Reinforcements for the shattered battalions were prompt, and all monthly strength returns show a good average of a thousand men for battalions. Horses remained steadily about 5,100, although the number fell during the battle of the Somme. In actual numbers the division was of average strength, but the quality had suffered. We find, for instance, a record that a draft of over a thousand men arrived about this period, and that they had not been instructed in musketry! With all the will in the world such men were not of very great use. Provision was made, however, for their instruction.
Almost at once the reputation of this Neuve Chapelle front began to change. It had been considered a quiet bit of line with nothing much happening beyond mining and counter-mining. On the 28th October the enemy opened a trench-mortar bombardment which Australian miners declared to have been
the heaviest they had experienced during their stay in that line. The system of holding the line by means of posts, too, gave many opportunities for patrol work, as it was a system adopted by both sides. The advantage of position, as was so often the case, was with the Germans, who were on the Aubers Ridge, with better observation and drier ground.
The month of November was a quiet month, cold and wet. No Man’s Land was flooded and patrols found it very difficult to move about, as they could not avoid splashing and consequent betrayal of their presence.
On the 30th November the enemy raided the 7th Middlesex, who occupied as part of their line a mine-crater.
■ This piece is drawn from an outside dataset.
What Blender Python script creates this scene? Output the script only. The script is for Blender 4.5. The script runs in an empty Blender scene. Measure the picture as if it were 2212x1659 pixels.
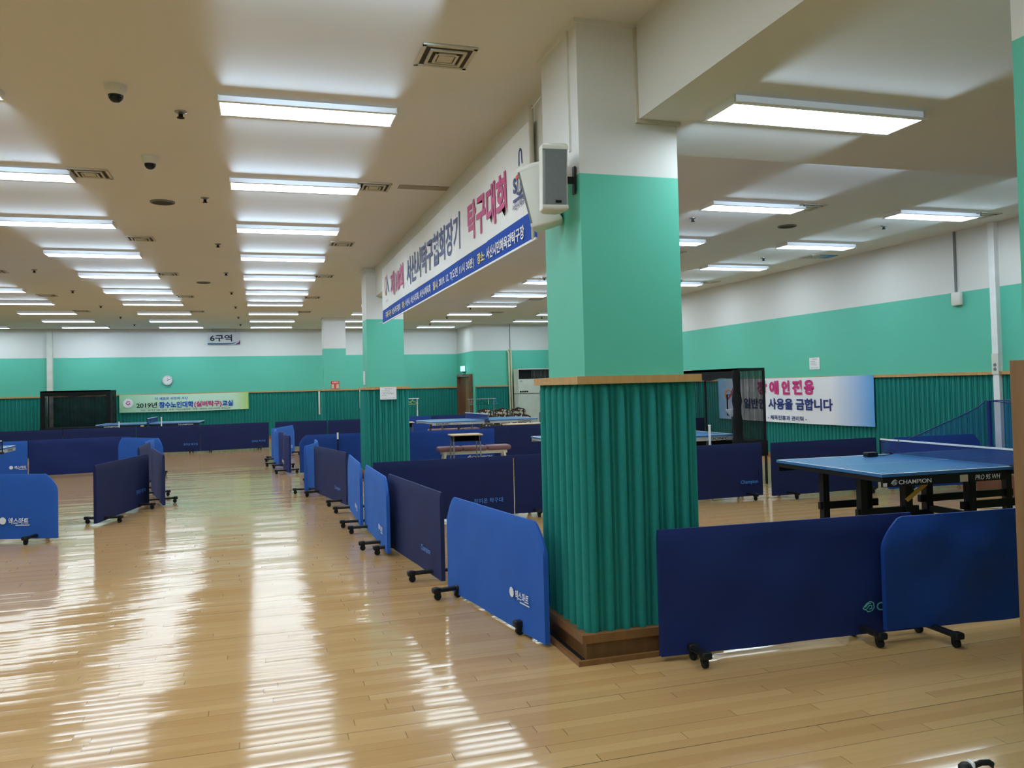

Major Emery was on the spot, and with two men drove them off. They failed to secure identification. The next day, however, we secured identification in the shape of a Lieut. Steinhardt, 19th Bavarian Regt., who was in charge of a patrol which was dispersed by one of our Lewis-gun teams—an experience which the lieutenant found so bewildering that he lost his way and entered our lines, under the impression that they were his own.
Two lance-corporals, Millar and Wodley, of the 2nd London Regt., also secured identification by chasing a German patrol of five men, of whom they killed one and the remaining four put up their hands. These men were of the 7th Bavarian Regt., 5th Bavarian Division, III Bavarian Corps.
The policy of the XI Corps (Gen. Haking) was to annoy the enemy on all occasions and keep him always uneasy. The month of December was therefore devoted to most active patrolling, and the enemy lines were entered again and again only to be found
empty. There is only one record of finding the line occupied, when the Queen Victoria’s Rifles captured two prisoners. The reason, of course, was the state of the ground, and it affords an interesting sidelight on the endurance shown by the men of the 56th Division, as the trenches, or rather defences, they occupied were similar to those of the Hun.
The operations of the winter are, in fact, only of interest as showing the endurance, the determination, and the spirit of the 56th Division. There was nothing in the nature of an attack or even a raid of any magnitude—it was a matter of small parties of men resisting the fearful conditions of climate, and penetrating with the greatest boldness into the enemy lines.